▶ _SOURCE DATA_
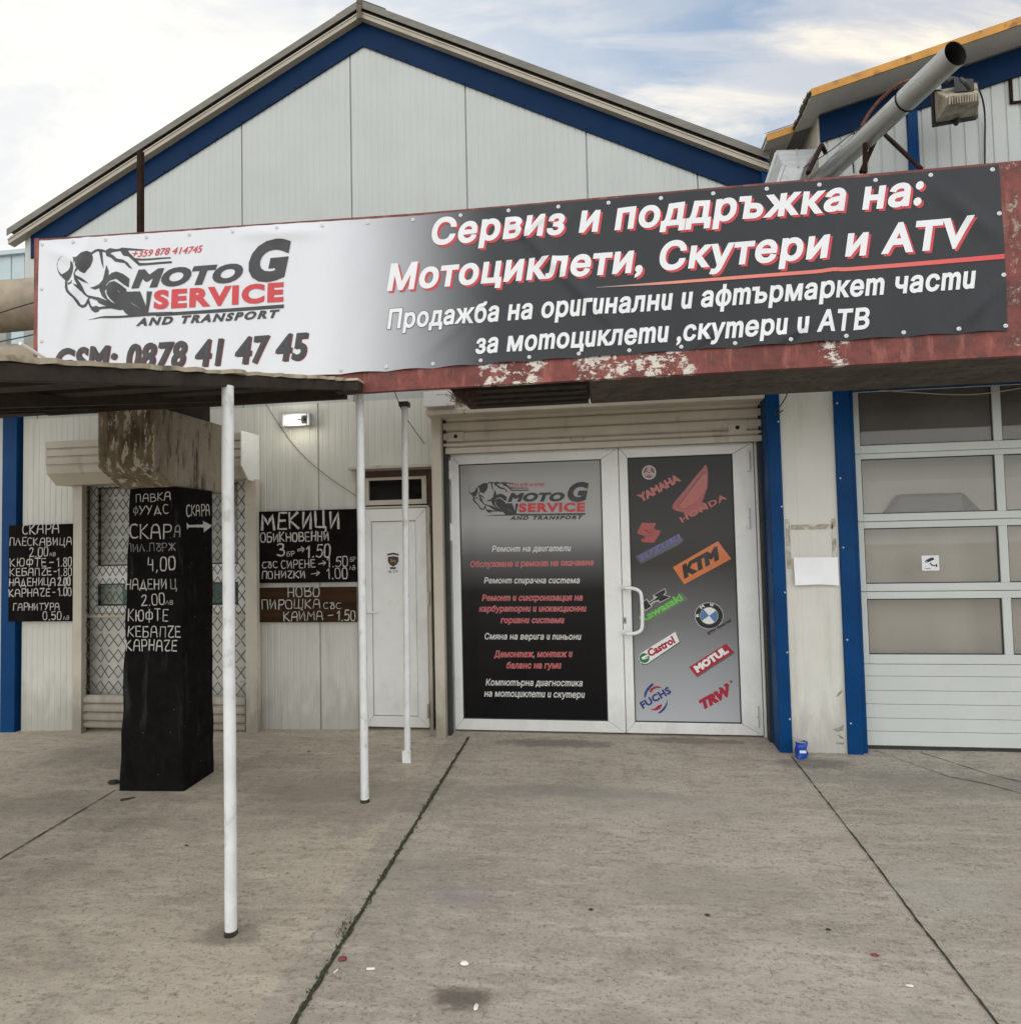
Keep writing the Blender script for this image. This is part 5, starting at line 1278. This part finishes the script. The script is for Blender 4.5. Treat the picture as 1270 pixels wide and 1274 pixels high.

...

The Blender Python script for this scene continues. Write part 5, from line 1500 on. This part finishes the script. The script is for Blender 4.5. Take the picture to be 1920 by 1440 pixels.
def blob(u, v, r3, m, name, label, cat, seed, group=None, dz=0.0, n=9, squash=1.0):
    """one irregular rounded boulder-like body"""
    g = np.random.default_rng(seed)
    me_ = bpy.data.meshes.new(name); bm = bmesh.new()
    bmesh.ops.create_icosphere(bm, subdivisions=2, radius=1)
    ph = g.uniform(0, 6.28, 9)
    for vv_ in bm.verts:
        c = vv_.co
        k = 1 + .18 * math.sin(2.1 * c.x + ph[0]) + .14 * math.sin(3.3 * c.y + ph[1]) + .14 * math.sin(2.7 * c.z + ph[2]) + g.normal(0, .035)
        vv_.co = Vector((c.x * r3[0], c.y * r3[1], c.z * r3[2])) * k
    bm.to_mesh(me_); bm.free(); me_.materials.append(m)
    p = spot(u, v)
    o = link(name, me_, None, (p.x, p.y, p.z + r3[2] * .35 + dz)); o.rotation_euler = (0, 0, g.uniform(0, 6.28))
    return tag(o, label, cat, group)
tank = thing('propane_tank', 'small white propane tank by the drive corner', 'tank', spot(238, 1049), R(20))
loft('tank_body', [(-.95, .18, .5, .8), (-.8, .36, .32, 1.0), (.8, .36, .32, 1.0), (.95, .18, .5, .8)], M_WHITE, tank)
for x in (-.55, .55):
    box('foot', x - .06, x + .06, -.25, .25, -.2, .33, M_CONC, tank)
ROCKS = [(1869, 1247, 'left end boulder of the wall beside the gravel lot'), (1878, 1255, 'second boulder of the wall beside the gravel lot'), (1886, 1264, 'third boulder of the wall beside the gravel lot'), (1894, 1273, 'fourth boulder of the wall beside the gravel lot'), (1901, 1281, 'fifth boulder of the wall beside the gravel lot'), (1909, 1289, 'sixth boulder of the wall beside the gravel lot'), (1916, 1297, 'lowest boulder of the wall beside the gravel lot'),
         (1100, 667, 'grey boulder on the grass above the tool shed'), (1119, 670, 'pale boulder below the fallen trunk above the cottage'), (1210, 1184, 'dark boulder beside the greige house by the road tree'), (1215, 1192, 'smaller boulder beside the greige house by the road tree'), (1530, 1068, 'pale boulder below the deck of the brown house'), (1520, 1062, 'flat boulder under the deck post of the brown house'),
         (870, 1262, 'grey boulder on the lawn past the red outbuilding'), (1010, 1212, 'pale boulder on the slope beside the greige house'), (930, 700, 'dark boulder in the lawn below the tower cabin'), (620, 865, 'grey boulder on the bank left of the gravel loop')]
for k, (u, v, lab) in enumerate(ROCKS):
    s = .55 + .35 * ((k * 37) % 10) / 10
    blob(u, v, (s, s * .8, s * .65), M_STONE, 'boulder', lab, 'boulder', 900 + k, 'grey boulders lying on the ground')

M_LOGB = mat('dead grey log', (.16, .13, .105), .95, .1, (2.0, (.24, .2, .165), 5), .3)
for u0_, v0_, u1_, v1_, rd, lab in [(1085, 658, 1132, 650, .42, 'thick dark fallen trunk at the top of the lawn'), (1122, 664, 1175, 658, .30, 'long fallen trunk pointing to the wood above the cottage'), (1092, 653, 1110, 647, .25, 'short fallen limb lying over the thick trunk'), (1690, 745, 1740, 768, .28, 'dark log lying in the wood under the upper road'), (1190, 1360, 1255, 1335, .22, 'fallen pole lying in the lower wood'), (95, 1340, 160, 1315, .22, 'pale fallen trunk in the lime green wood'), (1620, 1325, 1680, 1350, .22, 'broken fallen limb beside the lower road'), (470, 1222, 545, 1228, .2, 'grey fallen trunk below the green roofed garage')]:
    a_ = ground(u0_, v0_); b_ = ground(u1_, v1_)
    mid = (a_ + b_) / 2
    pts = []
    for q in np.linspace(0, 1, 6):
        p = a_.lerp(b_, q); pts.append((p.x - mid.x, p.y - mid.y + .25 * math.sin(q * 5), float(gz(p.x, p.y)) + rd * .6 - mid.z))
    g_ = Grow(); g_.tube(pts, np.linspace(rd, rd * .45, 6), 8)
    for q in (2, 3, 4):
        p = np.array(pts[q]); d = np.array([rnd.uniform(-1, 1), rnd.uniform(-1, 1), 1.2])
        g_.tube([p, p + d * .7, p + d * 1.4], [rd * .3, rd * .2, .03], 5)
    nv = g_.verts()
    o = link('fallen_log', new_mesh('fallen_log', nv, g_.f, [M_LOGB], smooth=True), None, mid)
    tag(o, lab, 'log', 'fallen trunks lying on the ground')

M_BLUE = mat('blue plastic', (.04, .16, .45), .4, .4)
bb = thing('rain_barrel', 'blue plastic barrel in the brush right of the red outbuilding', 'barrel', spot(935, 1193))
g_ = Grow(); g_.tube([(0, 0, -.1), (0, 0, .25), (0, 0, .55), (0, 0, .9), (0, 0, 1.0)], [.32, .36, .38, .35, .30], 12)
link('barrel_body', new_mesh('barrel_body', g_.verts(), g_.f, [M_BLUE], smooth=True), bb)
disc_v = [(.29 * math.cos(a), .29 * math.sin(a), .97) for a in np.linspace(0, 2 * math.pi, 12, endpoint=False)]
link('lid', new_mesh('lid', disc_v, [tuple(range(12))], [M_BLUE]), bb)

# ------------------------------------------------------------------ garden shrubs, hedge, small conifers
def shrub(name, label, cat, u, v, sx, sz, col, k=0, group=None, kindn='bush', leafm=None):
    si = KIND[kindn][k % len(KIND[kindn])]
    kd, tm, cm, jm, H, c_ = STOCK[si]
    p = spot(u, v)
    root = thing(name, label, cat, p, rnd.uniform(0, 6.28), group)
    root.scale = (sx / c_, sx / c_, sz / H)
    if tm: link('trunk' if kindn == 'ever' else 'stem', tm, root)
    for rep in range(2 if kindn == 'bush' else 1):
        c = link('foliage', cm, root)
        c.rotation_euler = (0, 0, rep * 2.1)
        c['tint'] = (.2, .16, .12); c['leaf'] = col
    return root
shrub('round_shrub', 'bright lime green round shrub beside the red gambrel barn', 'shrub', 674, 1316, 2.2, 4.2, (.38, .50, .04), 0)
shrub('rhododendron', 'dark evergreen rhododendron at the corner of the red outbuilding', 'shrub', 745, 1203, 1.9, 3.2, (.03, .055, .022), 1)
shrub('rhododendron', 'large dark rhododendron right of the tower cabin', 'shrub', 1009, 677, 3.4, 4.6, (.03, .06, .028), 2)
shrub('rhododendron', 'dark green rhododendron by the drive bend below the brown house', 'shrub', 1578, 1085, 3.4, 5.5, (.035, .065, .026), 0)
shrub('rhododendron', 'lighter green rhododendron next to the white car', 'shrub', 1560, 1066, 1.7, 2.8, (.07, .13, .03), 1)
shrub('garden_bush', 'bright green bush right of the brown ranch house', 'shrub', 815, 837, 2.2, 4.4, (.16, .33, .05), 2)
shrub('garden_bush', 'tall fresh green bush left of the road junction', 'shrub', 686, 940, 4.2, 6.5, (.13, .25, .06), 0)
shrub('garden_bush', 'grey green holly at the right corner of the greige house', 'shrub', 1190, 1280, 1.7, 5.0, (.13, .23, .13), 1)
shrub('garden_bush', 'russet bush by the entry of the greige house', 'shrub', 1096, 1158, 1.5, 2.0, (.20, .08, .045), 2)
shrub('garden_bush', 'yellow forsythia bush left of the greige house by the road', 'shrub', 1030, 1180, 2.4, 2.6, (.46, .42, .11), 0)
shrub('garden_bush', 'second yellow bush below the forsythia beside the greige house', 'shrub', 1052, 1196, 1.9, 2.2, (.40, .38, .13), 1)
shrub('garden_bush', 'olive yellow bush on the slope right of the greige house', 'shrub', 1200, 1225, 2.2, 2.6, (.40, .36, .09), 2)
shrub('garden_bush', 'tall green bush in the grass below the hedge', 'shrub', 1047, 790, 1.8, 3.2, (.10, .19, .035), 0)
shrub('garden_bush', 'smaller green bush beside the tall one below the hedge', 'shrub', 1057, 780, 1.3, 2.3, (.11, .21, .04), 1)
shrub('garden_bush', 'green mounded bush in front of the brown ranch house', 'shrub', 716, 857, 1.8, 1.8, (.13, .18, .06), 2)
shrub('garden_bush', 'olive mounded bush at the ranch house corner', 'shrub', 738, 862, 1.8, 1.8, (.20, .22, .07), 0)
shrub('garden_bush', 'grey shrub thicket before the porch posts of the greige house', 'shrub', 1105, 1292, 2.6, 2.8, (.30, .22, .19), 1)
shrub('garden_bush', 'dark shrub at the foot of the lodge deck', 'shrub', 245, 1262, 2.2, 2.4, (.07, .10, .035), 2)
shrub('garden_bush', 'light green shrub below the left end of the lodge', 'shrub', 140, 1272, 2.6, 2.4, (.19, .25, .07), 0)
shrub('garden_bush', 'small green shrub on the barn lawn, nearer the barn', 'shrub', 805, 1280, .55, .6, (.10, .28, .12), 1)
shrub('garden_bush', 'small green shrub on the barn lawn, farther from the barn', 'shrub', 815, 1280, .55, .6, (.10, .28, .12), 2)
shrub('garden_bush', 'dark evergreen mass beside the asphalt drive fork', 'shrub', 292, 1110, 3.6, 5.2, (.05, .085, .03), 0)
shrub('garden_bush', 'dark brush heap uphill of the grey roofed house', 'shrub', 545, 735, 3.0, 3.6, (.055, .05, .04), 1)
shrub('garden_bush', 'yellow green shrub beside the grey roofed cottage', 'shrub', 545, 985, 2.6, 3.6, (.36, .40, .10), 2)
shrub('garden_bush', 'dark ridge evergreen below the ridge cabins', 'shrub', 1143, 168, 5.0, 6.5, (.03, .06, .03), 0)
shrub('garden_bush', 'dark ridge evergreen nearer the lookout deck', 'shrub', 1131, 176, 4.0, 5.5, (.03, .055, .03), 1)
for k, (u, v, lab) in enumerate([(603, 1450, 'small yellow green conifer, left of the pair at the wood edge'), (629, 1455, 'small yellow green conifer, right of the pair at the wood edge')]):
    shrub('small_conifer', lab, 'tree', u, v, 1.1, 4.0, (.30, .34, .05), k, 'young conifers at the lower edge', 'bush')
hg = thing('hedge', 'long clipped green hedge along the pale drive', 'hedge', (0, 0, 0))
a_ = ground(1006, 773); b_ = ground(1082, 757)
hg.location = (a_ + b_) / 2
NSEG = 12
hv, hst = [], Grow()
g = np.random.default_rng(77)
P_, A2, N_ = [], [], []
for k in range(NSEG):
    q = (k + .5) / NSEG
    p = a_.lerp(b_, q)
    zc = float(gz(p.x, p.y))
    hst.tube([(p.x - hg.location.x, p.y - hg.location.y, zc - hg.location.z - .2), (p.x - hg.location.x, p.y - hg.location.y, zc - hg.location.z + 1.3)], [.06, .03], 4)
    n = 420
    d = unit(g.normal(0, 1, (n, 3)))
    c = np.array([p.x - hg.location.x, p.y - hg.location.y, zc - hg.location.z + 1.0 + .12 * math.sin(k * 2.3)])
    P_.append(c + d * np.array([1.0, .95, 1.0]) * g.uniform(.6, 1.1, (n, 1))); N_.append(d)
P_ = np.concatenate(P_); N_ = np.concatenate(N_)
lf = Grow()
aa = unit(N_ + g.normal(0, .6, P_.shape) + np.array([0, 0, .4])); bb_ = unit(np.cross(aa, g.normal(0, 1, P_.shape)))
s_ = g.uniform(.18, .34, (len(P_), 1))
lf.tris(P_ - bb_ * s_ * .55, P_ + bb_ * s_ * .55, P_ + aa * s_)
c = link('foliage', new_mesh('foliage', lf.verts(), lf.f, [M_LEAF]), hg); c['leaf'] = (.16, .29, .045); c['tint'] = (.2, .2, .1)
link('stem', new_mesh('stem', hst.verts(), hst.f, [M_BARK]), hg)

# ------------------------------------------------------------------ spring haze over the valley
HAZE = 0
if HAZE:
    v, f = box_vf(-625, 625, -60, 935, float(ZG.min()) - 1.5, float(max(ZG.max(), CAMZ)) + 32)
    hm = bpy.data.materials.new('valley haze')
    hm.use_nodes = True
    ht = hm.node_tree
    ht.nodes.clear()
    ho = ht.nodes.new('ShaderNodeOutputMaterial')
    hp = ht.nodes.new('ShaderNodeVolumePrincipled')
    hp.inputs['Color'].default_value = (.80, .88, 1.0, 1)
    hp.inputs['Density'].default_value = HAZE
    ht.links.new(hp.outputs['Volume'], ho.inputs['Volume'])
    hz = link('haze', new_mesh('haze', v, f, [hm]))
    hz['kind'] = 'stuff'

▶ _WORK TO COMPLETE_
Using the records above, gather all lines where the string "from" is present.

▶ _THE RESPONSE_
The Blender Python script for this scene continues. Write part 5, from line 1500 on. This part finishes the script. The script is for Blender 4.5. Take the picture to be 1920 by 1440 pixels.
shrub('garden_bush', 'small green shrub on the barn lawn, farther from the barn', 'shrub', 815, 1280, .55, .6, (.10, .28, .12), 2)